Saudi Aramco, the world’s largest energy company, is contemplating a potential bid for lubricant assets being sold by BP Plc. This move aligns with the Middle Eastern company’s strategy to enhance its presence in oil-consuming countries, according to sources familiar with the matter.

Aramco is evaluating whether to bid for part or all of the Castrol brand’s business. The company may seek to integrate the Castrol assets with its Valvoline lubricants unit, which it acquired in a $2.65 billion deal completed in 2023. BP is currently undergoing a strategic review of its Castrol lubricants business, which could be valued at approximately $10 billion, as previously reported by Bloomberg News.

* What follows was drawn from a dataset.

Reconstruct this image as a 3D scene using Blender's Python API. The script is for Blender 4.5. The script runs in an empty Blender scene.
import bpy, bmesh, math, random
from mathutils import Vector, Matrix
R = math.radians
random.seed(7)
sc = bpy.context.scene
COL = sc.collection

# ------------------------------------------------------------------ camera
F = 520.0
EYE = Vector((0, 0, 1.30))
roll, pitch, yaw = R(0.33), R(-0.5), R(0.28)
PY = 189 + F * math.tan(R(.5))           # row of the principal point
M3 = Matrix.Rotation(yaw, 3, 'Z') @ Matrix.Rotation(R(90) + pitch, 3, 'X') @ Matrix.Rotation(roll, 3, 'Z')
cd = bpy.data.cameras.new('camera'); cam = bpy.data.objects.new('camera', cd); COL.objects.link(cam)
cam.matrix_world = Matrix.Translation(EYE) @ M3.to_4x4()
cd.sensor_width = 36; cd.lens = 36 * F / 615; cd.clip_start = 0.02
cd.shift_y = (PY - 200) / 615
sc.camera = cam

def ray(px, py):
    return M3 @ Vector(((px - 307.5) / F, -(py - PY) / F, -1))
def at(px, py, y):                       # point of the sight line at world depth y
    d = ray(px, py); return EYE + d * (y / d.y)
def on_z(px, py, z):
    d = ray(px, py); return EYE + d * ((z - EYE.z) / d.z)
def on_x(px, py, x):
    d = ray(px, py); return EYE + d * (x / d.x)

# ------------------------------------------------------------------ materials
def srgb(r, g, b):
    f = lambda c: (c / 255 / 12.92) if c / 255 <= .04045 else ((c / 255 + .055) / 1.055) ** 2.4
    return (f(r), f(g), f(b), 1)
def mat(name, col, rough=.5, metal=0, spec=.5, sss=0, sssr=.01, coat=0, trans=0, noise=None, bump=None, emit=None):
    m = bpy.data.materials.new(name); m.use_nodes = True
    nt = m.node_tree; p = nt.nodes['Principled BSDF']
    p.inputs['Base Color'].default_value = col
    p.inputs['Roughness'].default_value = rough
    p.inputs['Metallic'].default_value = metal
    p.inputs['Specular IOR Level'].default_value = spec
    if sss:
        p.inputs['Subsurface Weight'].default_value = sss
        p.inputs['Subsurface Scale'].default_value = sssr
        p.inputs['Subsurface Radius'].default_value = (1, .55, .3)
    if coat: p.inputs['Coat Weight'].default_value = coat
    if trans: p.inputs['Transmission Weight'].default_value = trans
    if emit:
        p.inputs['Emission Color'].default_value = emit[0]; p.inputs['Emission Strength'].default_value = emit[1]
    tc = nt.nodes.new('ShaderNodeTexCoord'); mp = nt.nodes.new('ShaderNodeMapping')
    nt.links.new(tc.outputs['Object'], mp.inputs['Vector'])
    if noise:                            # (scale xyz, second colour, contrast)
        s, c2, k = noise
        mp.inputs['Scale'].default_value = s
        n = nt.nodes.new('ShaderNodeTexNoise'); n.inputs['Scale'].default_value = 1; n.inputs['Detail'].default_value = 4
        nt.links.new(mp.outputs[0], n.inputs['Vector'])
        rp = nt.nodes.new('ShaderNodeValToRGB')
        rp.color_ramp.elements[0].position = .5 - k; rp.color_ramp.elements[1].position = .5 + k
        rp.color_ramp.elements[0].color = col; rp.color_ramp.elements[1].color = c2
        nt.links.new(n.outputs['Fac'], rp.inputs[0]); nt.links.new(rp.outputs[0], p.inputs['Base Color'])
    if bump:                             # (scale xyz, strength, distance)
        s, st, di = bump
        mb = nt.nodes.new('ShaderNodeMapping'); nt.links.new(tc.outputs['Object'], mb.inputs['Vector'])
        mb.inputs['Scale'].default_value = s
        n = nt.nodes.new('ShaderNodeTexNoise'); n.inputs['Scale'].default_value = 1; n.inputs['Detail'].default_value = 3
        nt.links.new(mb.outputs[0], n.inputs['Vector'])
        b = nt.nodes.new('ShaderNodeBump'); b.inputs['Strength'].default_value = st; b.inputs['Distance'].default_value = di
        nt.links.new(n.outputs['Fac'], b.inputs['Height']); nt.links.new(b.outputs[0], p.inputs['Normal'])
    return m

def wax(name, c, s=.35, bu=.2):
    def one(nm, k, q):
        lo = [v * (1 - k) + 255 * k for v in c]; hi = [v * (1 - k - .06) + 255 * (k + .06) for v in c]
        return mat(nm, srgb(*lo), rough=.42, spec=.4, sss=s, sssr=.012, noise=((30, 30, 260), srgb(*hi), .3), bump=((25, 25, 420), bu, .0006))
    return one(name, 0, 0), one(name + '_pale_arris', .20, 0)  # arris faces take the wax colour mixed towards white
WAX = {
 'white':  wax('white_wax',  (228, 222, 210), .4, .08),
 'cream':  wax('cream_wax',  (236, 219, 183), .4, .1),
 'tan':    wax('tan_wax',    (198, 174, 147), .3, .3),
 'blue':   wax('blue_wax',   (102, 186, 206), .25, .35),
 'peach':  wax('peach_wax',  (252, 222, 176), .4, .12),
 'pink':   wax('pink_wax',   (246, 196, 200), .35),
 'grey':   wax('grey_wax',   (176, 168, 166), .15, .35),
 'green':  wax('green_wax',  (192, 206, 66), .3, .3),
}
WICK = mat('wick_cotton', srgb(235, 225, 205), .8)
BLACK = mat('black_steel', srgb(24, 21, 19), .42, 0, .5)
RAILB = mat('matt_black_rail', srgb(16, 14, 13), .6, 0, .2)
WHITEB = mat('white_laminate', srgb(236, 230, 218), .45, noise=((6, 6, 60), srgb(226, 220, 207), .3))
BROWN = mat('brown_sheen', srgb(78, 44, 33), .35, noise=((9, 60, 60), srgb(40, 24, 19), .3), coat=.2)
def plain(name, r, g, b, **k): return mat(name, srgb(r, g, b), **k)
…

The interests of Aramco are particularly focused on Castrol’s operations in rapidly growing markets such as India. Its subsidiary, Castrol India Ltd., holds a market value of around $2.5 billion. While discussions are still in the preliminary stages, and a final decision on the bid structure has not been made, other bidders are also showing interest in the Castrol assets. Representatives from both Aramco and BP declined to comment on the situation.
Last year, Aramco indicated its intention to pursue more acquisitions in refining and chemicals within Asia, identifying China, India, and Southeast Asia as key growth markets. By owning businesses like filling stations and lubricant manufacturers, oil producers can enhance their influence along the energy value chain and penetrate deeper into markets where they sell crude oil.
State-owned Aramco has recently engaged in several deals for refining and chemical assets in China and acquired a stake in a Philippine company last month to access the retail market. Additionally, it is reportedly among the bidders for Shell Plc’s service stations in South Africa, as noted by Bloomberg News.